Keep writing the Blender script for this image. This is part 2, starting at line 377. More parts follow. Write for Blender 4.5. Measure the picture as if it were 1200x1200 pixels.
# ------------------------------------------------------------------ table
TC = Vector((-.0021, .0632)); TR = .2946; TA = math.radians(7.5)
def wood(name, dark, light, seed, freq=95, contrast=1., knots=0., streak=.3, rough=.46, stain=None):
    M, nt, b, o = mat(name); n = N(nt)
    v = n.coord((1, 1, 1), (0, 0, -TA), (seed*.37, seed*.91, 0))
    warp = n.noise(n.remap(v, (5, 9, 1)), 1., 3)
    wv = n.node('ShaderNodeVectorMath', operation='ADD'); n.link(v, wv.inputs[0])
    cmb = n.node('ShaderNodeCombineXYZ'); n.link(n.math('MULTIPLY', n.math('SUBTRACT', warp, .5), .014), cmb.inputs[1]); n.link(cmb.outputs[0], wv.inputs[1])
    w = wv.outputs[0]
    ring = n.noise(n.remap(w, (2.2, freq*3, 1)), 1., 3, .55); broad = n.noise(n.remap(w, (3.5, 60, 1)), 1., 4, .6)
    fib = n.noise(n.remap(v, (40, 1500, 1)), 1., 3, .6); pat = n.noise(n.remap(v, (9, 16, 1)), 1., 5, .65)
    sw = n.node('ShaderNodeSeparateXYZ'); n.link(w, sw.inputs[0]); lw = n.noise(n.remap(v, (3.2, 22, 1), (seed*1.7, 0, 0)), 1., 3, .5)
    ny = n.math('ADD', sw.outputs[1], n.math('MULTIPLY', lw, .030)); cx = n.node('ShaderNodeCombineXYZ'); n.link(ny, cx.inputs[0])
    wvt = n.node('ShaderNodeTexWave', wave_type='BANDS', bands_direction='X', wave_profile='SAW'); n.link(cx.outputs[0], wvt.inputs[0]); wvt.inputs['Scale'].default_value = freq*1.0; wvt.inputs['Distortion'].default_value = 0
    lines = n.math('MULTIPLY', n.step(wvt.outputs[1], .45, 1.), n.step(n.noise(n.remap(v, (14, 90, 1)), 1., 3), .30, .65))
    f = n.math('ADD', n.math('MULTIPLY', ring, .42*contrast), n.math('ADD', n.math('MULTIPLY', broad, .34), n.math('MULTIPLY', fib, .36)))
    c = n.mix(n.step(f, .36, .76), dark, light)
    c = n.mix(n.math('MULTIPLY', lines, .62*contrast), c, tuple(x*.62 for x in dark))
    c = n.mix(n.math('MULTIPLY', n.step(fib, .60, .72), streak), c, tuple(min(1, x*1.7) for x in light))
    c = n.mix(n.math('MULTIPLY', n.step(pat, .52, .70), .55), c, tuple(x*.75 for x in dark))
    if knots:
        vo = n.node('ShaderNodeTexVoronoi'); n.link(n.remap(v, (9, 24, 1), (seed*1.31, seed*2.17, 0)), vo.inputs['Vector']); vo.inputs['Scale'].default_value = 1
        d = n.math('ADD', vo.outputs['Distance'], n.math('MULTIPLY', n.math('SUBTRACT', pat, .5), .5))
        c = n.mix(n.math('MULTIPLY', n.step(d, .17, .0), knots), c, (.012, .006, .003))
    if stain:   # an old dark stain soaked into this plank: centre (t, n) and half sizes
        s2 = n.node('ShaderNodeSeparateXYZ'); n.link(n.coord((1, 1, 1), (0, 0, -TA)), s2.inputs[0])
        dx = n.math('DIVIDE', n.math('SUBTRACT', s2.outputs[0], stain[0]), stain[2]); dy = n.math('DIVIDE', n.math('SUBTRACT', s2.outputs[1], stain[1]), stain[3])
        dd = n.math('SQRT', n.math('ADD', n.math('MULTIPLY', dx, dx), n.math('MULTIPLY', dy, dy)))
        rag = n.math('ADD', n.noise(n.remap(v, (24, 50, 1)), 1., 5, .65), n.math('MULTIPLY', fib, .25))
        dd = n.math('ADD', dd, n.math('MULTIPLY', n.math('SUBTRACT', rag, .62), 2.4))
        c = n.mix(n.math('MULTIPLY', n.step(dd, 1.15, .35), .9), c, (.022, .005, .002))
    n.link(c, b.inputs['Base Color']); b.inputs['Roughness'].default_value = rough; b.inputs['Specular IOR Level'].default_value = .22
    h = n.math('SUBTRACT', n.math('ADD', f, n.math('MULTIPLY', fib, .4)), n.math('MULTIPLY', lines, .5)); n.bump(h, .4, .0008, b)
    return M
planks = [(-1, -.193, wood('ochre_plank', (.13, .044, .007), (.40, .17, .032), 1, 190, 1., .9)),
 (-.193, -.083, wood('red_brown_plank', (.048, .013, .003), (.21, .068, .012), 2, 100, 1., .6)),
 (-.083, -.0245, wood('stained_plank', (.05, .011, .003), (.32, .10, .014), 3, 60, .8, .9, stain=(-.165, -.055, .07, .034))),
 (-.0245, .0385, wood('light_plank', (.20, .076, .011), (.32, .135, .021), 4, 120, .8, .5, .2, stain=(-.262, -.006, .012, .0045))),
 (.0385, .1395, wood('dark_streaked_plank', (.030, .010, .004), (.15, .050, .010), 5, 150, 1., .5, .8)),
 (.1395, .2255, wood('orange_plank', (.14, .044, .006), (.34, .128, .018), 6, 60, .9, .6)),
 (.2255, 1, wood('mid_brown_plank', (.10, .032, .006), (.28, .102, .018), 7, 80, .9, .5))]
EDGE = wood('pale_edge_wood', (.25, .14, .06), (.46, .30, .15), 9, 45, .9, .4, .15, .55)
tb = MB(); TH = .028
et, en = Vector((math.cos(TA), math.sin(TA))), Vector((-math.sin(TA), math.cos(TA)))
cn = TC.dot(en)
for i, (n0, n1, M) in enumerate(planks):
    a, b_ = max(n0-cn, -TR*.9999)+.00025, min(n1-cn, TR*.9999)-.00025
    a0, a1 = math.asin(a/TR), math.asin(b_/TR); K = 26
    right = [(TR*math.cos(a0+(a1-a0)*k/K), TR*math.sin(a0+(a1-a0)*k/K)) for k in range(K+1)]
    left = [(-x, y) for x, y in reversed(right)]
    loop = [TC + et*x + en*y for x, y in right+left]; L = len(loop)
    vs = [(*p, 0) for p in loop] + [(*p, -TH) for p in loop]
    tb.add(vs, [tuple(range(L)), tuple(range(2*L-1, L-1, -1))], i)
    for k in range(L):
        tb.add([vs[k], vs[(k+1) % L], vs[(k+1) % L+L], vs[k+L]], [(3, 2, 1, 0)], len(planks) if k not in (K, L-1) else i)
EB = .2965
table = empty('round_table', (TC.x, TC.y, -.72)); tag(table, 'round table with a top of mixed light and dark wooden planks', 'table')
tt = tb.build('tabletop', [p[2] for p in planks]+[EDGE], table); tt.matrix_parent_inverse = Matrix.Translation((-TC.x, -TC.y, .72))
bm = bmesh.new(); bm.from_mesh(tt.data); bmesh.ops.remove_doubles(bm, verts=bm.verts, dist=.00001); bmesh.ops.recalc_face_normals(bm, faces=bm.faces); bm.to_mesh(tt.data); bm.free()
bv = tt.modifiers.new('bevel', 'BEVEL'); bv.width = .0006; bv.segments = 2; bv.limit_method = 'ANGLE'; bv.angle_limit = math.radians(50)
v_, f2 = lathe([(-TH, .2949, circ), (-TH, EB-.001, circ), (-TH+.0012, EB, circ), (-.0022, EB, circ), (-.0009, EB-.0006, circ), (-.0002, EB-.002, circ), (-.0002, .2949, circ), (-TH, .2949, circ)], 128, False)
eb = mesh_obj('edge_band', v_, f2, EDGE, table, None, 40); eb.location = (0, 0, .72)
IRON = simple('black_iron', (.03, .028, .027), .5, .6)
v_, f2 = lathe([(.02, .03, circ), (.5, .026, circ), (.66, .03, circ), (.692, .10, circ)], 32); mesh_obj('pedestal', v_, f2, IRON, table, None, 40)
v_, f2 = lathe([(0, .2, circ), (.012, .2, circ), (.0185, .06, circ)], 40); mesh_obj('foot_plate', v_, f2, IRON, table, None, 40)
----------
From the material above, gather all lines that include the string "this" and copy them.

Keep writing the Blender script for this image. This is part 2, starting at line 377. More parts follow. Write for Blender 4.5. Measure the picture as if it were 1200x1200 pixels.
    if stain:   # an old dark stain soaked into this plank: centre (t, n) and half sizes